The sheep keep the seasons for me. The year starts in the autumn at Hallowe’en. Then, all over Scotland, sheep start to move. Every country road sees large and small trailers and cattle floats with sheep. Some youngsters go off the gentler pastures by the coasts and in the south, to spend the winter of the cow pastures there. Ewes are moved into the kinder upland grazings, and the tups (rams) make the most exciting move of the year: into the flocks of ewes. And my ewes were no exception. In early November they went on a short ride in the wee trailer behind the farmer’s quad bike to find themselves a husband in his flock.
That of course is the time of the Celtic New Year. It is the beginning, although a hidden one, and not the end of the cycle. The sheep move in a time of plenty, with grass still long after the summer.
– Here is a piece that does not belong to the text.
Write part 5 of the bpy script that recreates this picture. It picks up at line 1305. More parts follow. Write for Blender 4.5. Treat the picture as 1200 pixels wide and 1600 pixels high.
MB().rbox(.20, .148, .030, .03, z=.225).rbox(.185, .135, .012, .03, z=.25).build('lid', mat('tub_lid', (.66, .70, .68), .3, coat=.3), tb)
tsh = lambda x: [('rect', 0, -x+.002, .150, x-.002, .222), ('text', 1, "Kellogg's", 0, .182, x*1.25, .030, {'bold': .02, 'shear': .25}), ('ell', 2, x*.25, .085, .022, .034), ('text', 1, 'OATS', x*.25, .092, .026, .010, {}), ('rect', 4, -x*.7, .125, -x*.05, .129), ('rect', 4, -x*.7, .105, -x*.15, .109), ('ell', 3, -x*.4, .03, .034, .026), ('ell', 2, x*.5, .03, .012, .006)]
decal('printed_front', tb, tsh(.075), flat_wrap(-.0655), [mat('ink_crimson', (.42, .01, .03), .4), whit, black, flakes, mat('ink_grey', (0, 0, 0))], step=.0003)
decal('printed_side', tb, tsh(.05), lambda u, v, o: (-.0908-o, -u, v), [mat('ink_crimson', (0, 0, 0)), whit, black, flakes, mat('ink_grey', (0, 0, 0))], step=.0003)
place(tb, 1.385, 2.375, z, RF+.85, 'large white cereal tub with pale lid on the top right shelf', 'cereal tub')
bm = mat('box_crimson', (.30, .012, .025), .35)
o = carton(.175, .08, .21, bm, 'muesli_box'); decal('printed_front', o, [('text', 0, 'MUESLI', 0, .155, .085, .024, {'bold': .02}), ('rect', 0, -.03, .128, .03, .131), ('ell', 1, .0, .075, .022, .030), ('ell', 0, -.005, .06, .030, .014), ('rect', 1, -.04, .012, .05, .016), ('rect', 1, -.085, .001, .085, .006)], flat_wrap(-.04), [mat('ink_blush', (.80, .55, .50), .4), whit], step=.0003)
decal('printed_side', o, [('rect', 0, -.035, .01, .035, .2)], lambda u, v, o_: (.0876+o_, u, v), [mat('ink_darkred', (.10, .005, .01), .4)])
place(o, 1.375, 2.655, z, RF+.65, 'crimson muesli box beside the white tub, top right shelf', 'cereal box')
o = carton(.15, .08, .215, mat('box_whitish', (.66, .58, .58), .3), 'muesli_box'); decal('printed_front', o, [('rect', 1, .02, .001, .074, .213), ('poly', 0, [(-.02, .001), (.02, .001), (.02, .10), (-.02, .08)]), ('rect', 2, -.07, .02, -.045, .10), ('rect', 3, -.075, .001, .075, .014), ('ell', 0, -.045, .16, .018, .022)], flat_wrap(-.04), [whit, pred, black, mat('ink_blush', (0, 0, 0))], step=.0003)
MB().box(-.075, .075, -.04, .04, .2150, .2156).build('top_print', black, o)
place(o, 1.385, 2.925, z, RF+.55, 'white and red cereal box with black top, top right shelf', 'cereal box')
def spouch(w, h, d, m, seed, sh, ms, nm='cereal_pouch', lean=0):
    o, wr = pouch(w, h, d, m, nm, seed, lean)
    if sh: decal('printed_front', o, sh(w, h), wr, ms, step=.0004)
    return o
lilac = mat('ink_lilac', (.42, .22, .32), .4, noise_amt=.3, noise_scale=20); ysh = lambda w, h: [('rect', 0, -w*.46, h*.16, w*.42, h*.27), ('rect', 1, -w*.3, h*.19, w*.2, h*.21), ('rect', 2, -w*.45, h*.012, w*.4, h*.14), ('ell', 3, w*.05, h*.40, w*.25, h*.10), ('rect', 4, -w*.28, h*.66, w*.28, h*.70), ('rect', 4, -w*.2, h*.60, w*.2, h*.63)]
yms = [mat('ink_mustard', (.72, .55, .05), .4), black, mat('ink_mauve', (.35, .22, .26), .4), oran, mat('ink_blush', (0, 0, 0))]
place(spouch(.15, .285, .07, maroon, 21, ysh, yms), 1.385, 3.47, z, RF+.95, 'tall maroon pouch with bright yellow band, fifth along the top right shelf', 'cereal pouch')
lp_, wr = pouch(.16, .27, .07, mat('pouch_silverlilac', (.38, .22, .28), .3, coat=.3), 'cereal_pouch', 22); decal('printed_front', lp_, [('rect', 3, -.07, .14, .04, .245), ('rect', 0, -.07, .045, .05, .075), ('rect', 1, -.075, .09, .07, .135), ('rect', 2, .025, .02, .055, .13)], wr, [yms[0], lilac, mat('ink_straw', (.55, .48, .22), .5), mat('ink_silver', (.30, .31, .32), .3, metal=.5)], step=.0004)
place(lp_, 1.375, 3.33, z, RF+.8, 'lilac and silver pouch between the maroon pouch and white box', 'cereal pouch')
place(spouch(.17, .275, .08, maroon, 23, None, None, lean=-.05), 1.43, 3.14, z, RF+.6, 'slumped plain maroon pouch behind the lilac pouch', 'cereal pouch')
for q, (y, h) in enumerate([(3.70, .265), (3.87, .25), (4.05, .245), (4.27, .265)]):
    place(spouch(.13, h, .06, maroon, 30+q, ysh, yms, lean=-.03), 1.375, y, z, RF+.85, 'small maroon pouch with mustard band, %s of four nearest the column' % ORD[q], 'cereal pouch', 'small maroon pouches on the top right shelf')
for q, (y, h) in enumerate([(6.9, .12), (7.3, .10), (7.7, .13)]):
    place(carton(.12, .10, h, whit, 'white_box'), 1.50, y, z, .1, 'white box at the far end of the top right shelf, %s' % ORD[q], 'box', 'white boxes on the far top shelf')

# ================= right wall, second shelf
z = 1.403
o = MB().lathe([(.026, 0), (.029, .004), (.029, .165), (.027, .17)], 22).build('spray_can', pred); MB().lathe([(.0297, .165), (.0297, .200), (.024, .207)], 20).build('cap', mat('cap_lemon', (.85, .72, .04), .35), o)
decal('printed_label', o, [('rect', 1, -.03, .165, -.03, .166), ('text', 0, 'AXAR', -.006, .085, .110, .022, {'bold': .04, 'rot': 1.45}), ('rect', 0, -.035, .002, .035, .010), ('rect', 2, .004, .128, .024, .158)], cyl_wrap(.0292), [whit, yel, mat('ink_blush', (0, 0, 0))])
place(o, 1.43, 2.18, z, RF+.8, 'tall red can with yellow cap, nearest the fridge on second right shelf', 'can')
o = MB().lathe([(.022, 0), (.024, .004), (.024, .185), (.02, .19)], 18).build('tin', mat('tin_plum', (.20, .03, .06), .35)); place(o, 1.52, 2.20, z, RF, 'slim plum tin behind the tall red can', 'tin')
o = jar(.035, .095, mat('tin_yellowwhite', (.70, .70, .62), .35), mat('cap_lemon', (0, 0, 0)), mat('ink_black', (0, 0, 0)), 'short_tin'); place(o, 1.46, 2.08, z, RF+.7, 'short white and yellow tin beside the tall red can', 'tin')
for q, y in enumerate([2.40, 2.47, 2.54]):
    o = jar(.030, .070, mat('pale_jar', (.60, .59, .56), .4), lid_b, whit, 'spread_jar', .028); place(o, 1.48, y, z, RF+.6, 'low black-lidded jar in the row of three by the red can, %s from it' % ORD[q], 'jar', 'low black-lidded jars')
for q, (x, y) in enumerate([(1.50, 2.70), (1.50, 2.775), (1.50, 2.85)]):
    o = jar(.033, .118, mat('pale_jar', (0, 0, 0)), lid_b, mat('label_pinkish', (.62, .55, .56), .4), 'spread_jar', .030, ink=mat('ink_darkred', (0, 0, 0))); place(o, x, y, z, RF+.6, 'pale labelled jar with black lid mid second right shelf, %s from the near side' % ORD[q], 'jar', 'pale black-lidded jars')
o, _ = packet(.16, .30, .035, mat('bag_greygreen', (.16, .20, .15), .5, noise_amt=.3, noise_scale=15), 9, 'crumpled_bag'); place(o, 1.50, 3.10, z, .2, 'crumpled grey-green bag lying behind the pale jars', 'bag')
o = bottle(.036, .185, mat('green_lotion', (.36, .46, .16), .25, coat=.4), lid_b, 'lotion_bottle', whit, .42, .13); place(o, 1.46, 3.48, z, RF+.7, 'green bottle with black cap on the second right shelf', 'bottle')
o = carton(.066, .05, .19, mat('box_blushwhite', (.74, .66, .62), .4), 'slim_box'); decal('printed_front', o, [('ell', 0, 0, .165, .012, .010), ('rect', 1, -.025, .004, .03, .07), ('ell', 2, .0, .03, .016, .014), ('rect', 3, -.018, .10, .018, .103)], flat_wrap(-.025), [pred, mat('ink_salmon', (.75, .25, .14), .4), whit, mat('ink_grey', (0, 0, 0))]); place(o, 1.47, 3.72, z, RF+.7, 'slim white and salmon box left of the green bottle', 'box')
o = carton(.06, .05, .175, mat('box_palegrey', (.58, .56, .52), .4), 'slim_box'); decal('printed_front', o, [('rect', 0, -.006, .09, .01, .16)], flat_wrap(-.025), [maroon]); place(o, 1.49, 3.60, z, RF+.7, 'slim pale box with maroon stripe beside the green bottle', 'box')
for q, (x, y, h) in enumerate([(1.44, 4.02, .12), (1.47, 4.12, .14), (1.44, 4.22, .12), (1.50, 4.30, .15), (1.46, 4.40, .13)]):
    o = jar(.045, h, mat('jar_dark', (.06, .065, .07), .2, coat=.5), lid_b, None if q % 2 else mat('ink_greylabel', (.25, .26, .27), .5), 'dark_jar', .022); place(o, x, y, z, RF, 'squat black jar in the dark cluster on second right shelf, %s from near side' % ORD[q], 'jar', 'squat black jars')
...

That part of the year ends as the grass is eaten back and dies off. Then it is time for sheep to get a little extra care.
So in January each year, the ewes are released back into the fields below my house, and it is time to set out to find my own. The process is simple. The fields there are not sheep proof, and the animals flow around the pastures, with groups in each of the sets of fields. I know them as the Corner Field, the Low Fields, the Gallop Field and the Side Field.
Accordingly, I tried the Corner Field, and all the sheep fled. The Gallop Field, the Low Field. It was a wet day, and because I was climbing over barbed wire I had not worn my water proof trousers. My legs brushed against rushes all the time. I began to worry something BAD had happened to my girls. Or that I would not recognise them, among a sea of their sisters and cousins.
Then I went into the Side Field and repeated the process. It is, as I said, a simple one. I call the sheep. I walk. I call the sheep. And here the magic worked at last. Instantly there was a response. A voice answered mine. Then two voices. Then fifty five sheep ran in terror from me, and two sheep ran in joyful recognition towards me. Before the snow and the bad weather, my sheep came home with me.